A Sudanese Christian convert from Islam, Mekki Kuku, has been severely tortured and is now in Omdurman Prison on charges of having violated Sudan's apostasy law. Mekki Kuku was arrested in June by Sudanese security officers and was taken to Khartoum's Islamic Faith Research Centre - an Islamist indoctrination centre - where he was placed in solitary confinement and tortured. His interrogators combined the most brutal physical and psychological abuse with the promise of financial and social rewards to induce him to renounce his Christian faith. 

Mekki Kuku, a black African primary school teacher from the Nuba Mountains in Central Sudan, refused to yield to torture and enticements. His life was saved by the intervention of Abel Alier, a former Vice-President of Sudan and leader of the opposition to Sudan's National Islamic Front (NIF). Following Mr Alier's protest to the Chief Justice Ahmed Hajj Ali, the torture sessions were suspended and Mr Kuku was transferred from the Islamic Faith Research Centre to Omdurman prison. He  is due to appear in Court on July 23, 1998. 
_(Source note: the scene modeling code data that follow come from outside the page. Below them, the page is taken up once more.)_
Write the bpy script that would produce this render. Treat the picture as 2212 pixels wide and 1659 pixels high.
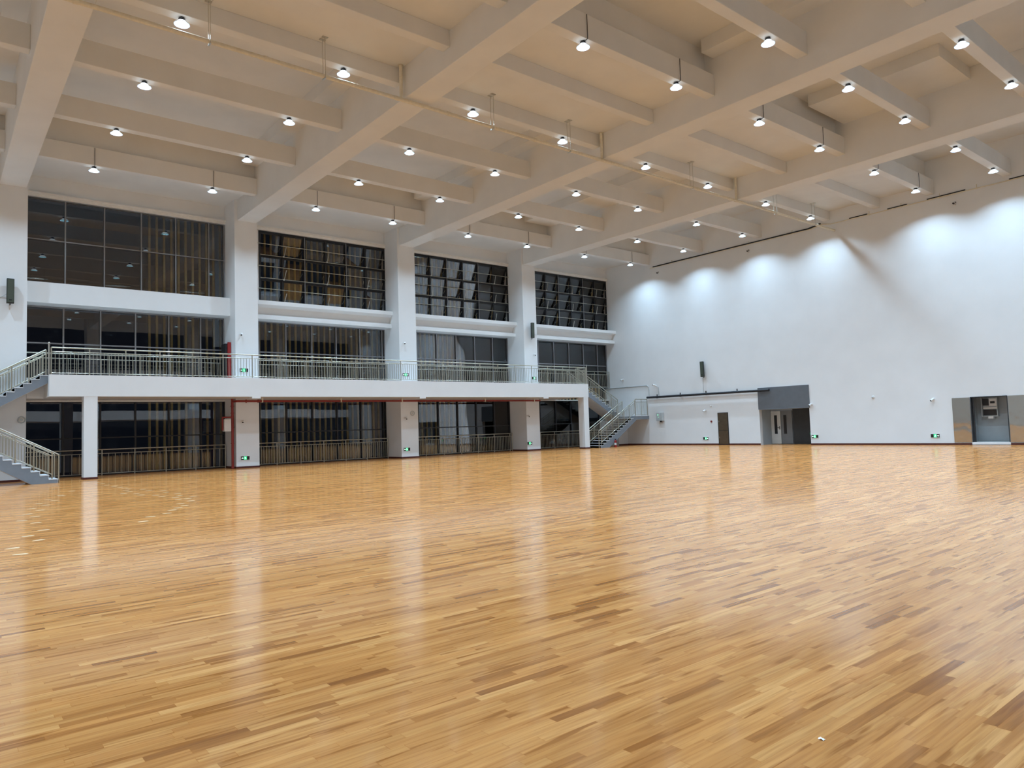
import bpy, bmesh, math, random
from mathutils import Vector, Matrix
random.seed(7)
for o in list(bpy.data.objects):
    bpy.data.objects.remove(o, do_unlink=True)
SC = bpy.context.scene
COL = SC.collection
R = math.radians

# ------------------------------------------------------------------ camera
YAW, PITCH, ROLL = 0.88699, 0.059347, -0.031647
F_PX = 1544.08
f = Vector((-math.sin(YAW)*math.cos(PITCH), math.cos(YAW)*math.cos(PITCH), math.sin(PITCH)))
r0 = Vector((math.cos(YAW), math.sin(YAW), 0))
u0 = r0.cross(f)
rr = r0*math.cos(ROLL) + u0*math.sin(ROLL)
uu = -r0*math.sin(ROLL) + u0*math.cos(ROLL)
cam = bpy.data.objects.new('camera', bpy.data.cameras.new('camera'))
COL.objects.link(cam)
cam.matrix_world = Matrix(((rr.x, uu.x, -f.x, 36.298), (rr.y, uu.y, -f.y, -40.532), (rr.z, uu.z, -f.z, 1.65), (0, 0, 0, 1)))
cam.data.sensor_fit = 'HORIZONTAL'
cam.data.sensor_width = 36
cam.data.lens = F_PX/2212*36
cam.data.clip_start = 0.05
cam.data.clip_end = 300
SC.camera = cam

# ------------------------------------------------------------------ world (night), exposure
w = bpy.data.worlds.new('night'); SC.world = w; w.use_nodes = True
w.node_tree.nodes['Background'].inputs[0].default_value = (0.010, 0.013, 0.022, 1)
w.node_tree.nodes['Background'].inputs[1].default_value = 0.35
SC.view_settings.view_transform = 'Standard'
SC.view_settings.look = 'None'
SC.view_settings.exposure = 0.0
SC.view_settings.gamma = 1
SC.view_settings.use_curve_mapping = False
SC.cycles.max_bounces = 8
SC.cycles.diffuse_bounces = 6
SC.cycles.glossy_bounces = 4
SC.cycles.transparent_max_bounces = 12
SC.cycles.use_denoising = True
SC.cycles.sample_clamp_indirect = 6
LAMP_WATTS = 156
LAMP_COLOR = (0.51, 0.755, 1.0)
LAMP_SPREAD = R(128)

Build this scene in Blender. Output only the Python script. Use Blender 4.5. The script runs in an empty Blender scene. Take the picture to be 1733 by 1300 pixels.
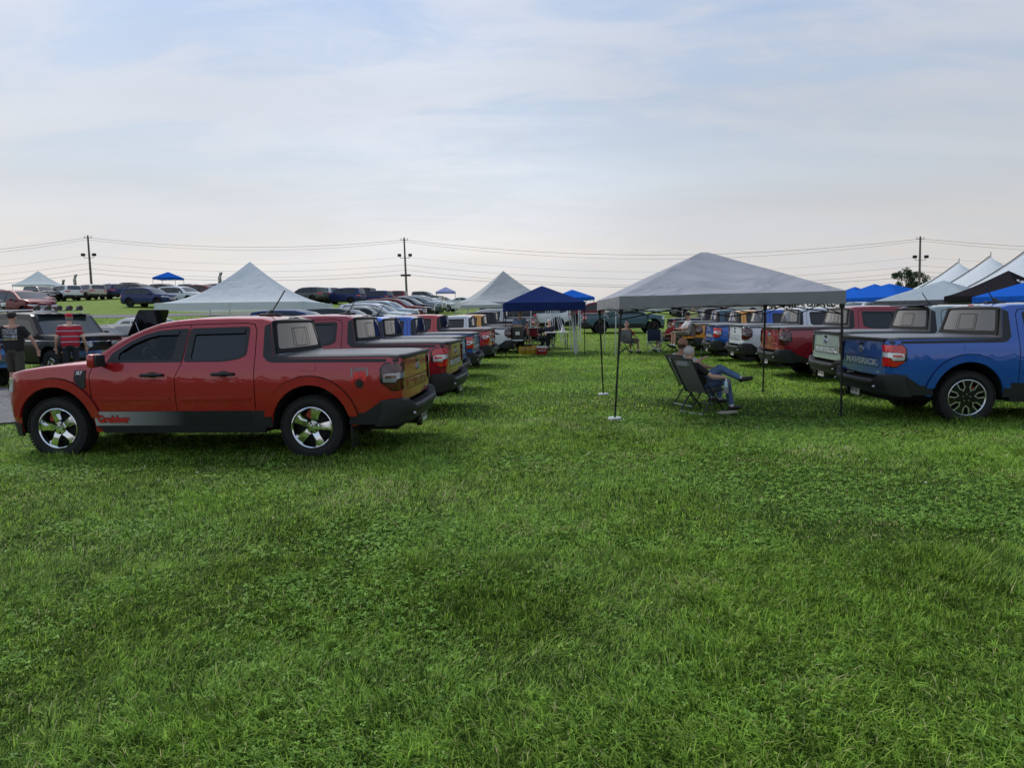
import bpy, bmesh, math, random
import numpy as np
from mathutils import Vector, Matrix
from mathutils import noise as mnoise
R = math.radians
random.seed(7); rng = np.random.default_rng(7)
scene = bpy.context.scene
COL = scene.collection
# ------------------------------------------------------------------ camera
CH, FPX, PITCH, ROLL = 1.61, 1180.0, R(5.6), R(0.82)
cam_d = bpy.data.cameras.new('camera'); cam = bpy.data.objects.new('camera', cam_d); COL.objects.link(cam)
cam_d.sensor_width = 36; cam_d.lens = 36*FPX/1733; cam_d.clip_end = 3000; cam_d.clip_start = .05
cam.matrix_world = Matrix.Translation((0, 0, CH)) @ Matrix.Rotation(math.pi/2-PITCH, 4, 'X') @ Matrix.Rotation(-ROLL, 4, 'Z')
scene.camera = cam
CR = (Matrix.Rotation(math.pi/2-PITCH, 3, 'X') @ Matrix.Rotation(-ROLL, 3, 'Z'))
def ray(px, py, Y):
    d = CR @ Vector((px-866.5, -(py-650), -FPX)); k = Y/d.y
    return Vector((d.x*k, Y, CH+d.z*k))
# ------------------------------------------------------------------ sky and sun
SUN_EL, SUN_AZ = R(50), R(-42)
w = bpy.data.worlds.new("World"); scene.world = w; w.use_nodes = True
nt = w.node_tree; N = nt.nodes; L = nt.links; N.clear()
def nd(t, **k):
    n = N.new(t)
    for a, b in k.items(): setattr(n, a, b)
    return n
def mth(op, a, b=None, c=None):
    n = nd('ShaderNodeMath', operation=op)
    for i, v in enumerate((a, b, c)):
        if v is None: continue
        if isinstance(v, (int, float)): n.inputs[i].default_value = v
        else: L.new(v, n.inputs[i])
    return n.outputs[0]
out = nd('ShaderNodeOutputWorld'); bg = nd('ShaderNodeBackground'); bg.inputs[1].default_value = .1
sky = nd('ShaderNodeTexSky', sky_type='NISHITA', sun_disc=False)
sky.sun_elevation = SUN_EL; sky.sun_rotation = SUN_AZ; sky.dust_density = 3; sky.air_density = 1.2
tc = nd('ShaderNodeTexCoord'); sp = nd('ShaderNodeSeparateXYZ'); L.new(tc.outputs['Generated'], sp.inputs[0])
zz = mth('MAXIMUM', sp.outputs[2], 0.0)
den = mth('ADD', zz, .22)
cv = nd('ShaderNodeCombineXYZ'); L.new(mth('DIVIDE', sp.outputs[0], den), cv.inputs[0]); L.new(mth('DIVIDE', sp.outputs[1], den), cv.inputs[1])
mp = nd('ShaderNodeMapping'); L.new(cv.outputs[0], mp.inputs[0]); mp.inputs['Rotation'].default_value = (0, 0, R(-28)); mp.inputs['Scale'].default_value = (.55, 1.35, 1); mp.inputs['Location'].default_value = (3.1, 1.7, 0)
n1 = nd('ShaderNodeTexNoise'); n1.inputs['Scale'].default_value = 1.35; n1.inputs['Detail'].default_value = 6; n1.inputs['Roughness'].default_value = .55; n1.inputs['Distortion'].default_value = .6; L.new(mp.outputs[0], n1.inputs['Vector'])
n2 = nd('ShaderNodeTexNoise'); n2.inputs['Scale'].default_value = 4.6; n2.inputs['Detail'].default_value = 5; n2.inputs['Roughness'].default_value = .62; n2.inputs['Distortion'].default_value = .8; L.new(mp.outputs[0], n2.inputs['Vector'])
def rampn(x, stops, interp='EASE'):
    r = nd('ShaderNodeValToRGB'); r.color_ramp.interpolation = interp
    e = r.color_ramp.elements
    while len(e) < len(stops): e.new(.5)
    for el, (p, c) in zip(e, stops): el.position = p; el.color = (*c, 1) if len(c) == 3 else c
    L.new(x, r.inputs[0]); return r.outputs[0]
hz = rampn(zz, [(0, (7.6, 7.3, 7.15)), (.09, (7.8, 7.5, 7.35)), (.19, (6.3, 6.95, 7.8)), (.40, (4.4, 5.75, 8.1)), (1, (3.7, 4.9, 7.2))], 'LINEAR')
veil = rampn(mth('ADD', mth('MULTIPLY', n1.outputs[0], .72), mth('MULTIPLY', n2.outputs[0], .28)), [(.44, (0, 0, 0)), (.59, (1, 1, 1))])
vm = nd('ShaderNodeMixRGB'); vm.blend_type = 'MIX'; L.new(mth('MULTIPLY', veil, .66), vm.inputs[0]); L.new(hz, vm.inputs[1]); vm.inputs[2].default_value = (7.1, 7.25, 7.75, 1)
# darker, greyer to the right and behind the camera; brighter where the sun stands behind the veil
glow = mth('POWER', mth('MAXIMUM', mth('ADD', mth('ADD', mth('MULTIPLY', sp.outputs[0], -.06), mth('MULTIPLY', sp.outputs[1], .975)), mth('MULTIPLY', sp.outputs[2], .20)), 0), 30)
n3 = nd('ShaderNodeTexNoise'); n3.inputs['Scale'].default_value = .75; n3.inputs['Detail'].default_value = 5; n3.inputs['Distortion'].default_value = .9; L.new(mp.outputs[0], n3.inputs['Vector'])
side = mth('ADD', mth('ADD', mth('MULTIPLY_ADD', sp.outputs[0], -.12, .935), mth('MULTIPLY_ADD', n3.outputs[0], .36, -.18)), mth('MULTIPLY', mth('MULTIPLY', glow, mth('ADD', n2.outputs[0], .1)), .26))
dk = nd('ShaderNodeMixRGB'); dk.blend_type = 'MULTIPLY'; dk.inputs[0].default_value = 1; L.new(vm.outputs[0], dk.inputs[1])
cc = nd('ShaderNodeCombineXYZ')
for i in range(3): L.new(side, cc.inputs[i])
L.new(cc.outputs[0], dk.inputs[2])
mx = nd('ShaderNodeMixRGB'); mx.inputs[0].default_value = .90; L.new(sky.outputs[0], mx.inputs[1]); L.new(dk.outputs[0], mx.inputs[2])
L.new(mx.outputs[0], bg.inputs[0]); L.new(bg.outputs[0], out.inputs[0])
sd = bpy.data.lights.new('sun', 'SUN'); sd.energy = 2.4; sd.angle = R(16); sd.color = (1, .95, .88)
sun = bpy.data.objects.new('sun', sd); COL.objects.link(sun)
sv = Vector((math.sin(SUN_AZ)*math.cos(SUN_EL), math.cos(SUN_AZ)*math.cos(SUN_EL), math.sin(SUN_EL)))
sun.rotation_euler = sv.to_track_quat('Z', 'Y').to_euler(); sun.location = sv*50
scene.view_settings.view_transform = 'Standard'; scene.view_settings.look = 'None'; scene.view_settings.exposure = .07; scene.view_settings.gamma = 1
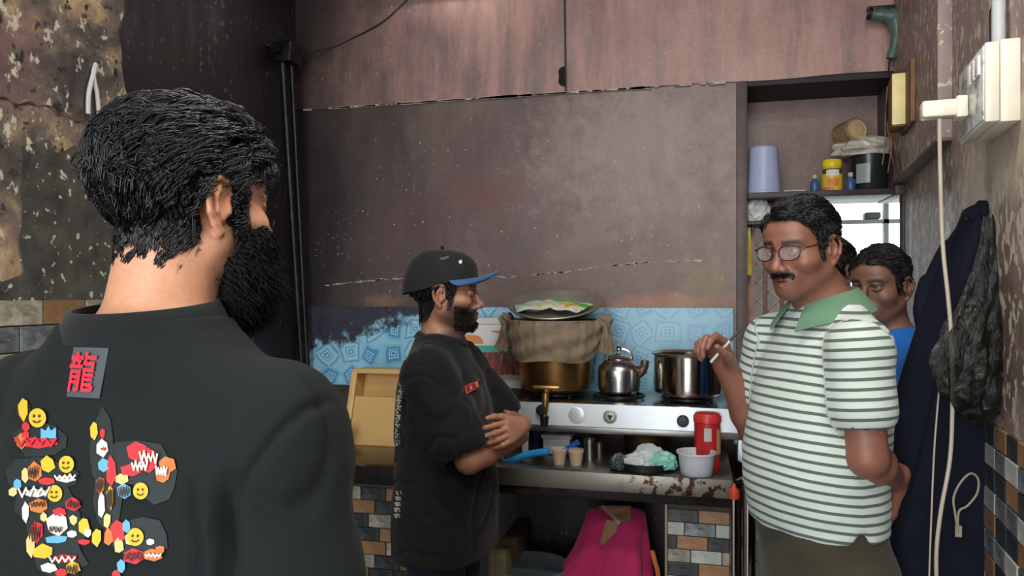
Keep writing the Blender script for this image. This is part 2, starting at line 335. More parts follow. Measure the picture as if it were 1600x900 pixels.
# piers under the counter
def pier_(name, x0, x1, y0, y1, ztop, label, mats, tw=.1, th=.0445):
    bm = B(); box(bm, (x0, y0, 0), (x1, y1, ztop)); o = struct(finish(bm, name, m_grout, smooth=False), label)
    n = int(math.ceil((x1-x0)/tw)); tiles(o, Vector((x1, y0-.001, ztop-.012)), (-1, 0, 0), (0, -1, 0), (x1-x0)/tw, int(ztop/th), tw, th, lambda r, c: mats[r % len(mats)][c % len(mats[r % len(mats)])], lambda r: (0, -.055, -.03, -.075)[r % 4])
    return o
pm = [[2, 3], [0, 1, 0], [3, 2], [4, 0, 4], [2, 3], [4, 0]]
p1 = pier_('trim_1', -.0847, .115, 2.525, 3.1, .8, 'tiled pier under the right end of the counter', pm)
bm = B(); box(bm, (-.093, 2.515, 0), (-.0855, 2.55, .8)); finish(bm, 'corner_trim', M('brass_edge_strip', S(150, 128, 108), .4, .5), p1)
p2 = pier_('trim_2', -1.8, -1.0, 2.54, 3.1, .8, 'tiled pier under the left end of the counter', [[2, 3, 4], [3, 3, 2], [2, 4, 3], [3, 2, 3], [4, 2, 4]], .1, .05)
bm = B(); box(bm, (-.985, 3.05, 0), (-.095, 3.12, .8)); struct(finish(bm, 'wall_under_counter', m_dark, smooth=False))
bm = B(); box(bm, (-.72, 2.6, 0), (-.66, 3.02, .56), .004); box(bm, (-.725, 2.59, .0), (-.7, 2.62, .62), .003); tag(finish(bm, 'partition_board', M('mouldy_plywood', S(120, 112, 84), .8, var=.4, scale=14)), 'mouldy plywood partition standing under the counter by the drum', 'board')
# --- stove
st = thing('gas_stove', 'white steel three burner gas stove standing on the steel tray', 'stove', (0, 0, TZ))
SX0, SX1, SY0, SY1, SZ0, SZ1 = -.64, .175, 2.70, 3.08, .1, .203
bm = B(); box(bm, (SX0, SY0+.012, SZ0), (SX1, SY1, SZ1), .006); finish(bm, 'stove_body', m_steel, st)
bm = B(); sheet(bm, lambda u, v: Vector((SX0+(SX1-SX0)*u, SY0+.012-.012*(1-v)*1.0+.0, SZ0+.02+(SZ1-SZ0-.022)*v)), 2, 2, .004); finish(bm, 'front_panel', m_lead, st)
bm = B(); box(bm, (SX0, SY0-.006, SZ0-.004), (SX1, SY0+.012, SZ0+.02), .004); finish(bm, 'lower_trim', m_dullsteel, st)
for x in (SX0+.02, SX1-.012):
    for y in (SY0+.04, SY1-.03):
        bm = B(); box(bm, (x-.012, y-.012, 0), (x+.012, y+.012, SZ0+.01), .003); finish(bm, 'leg', m_lead, st)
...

If convicted of apostasy, Mekki Kuku would face the death sentence. He is married and has 10 children. The NIF regime has made apostasy from Islam a capital offence to strengthen its overall policies of Islamisation in Sudan. 

CSI has appealed to the UN High Commissioner on Human Rights, Mrs Mary Robinson to seek the release of Mr Mekki Kuku from prison, and the repeal of the Government of Sudan's draconian apostasy law that violates the international instruments. 

CSI has also requested her to ask the Special Rapporteurs on Torture, Religious Intolerance, and on Sudan, to make their own inquiries concerning this tragic case.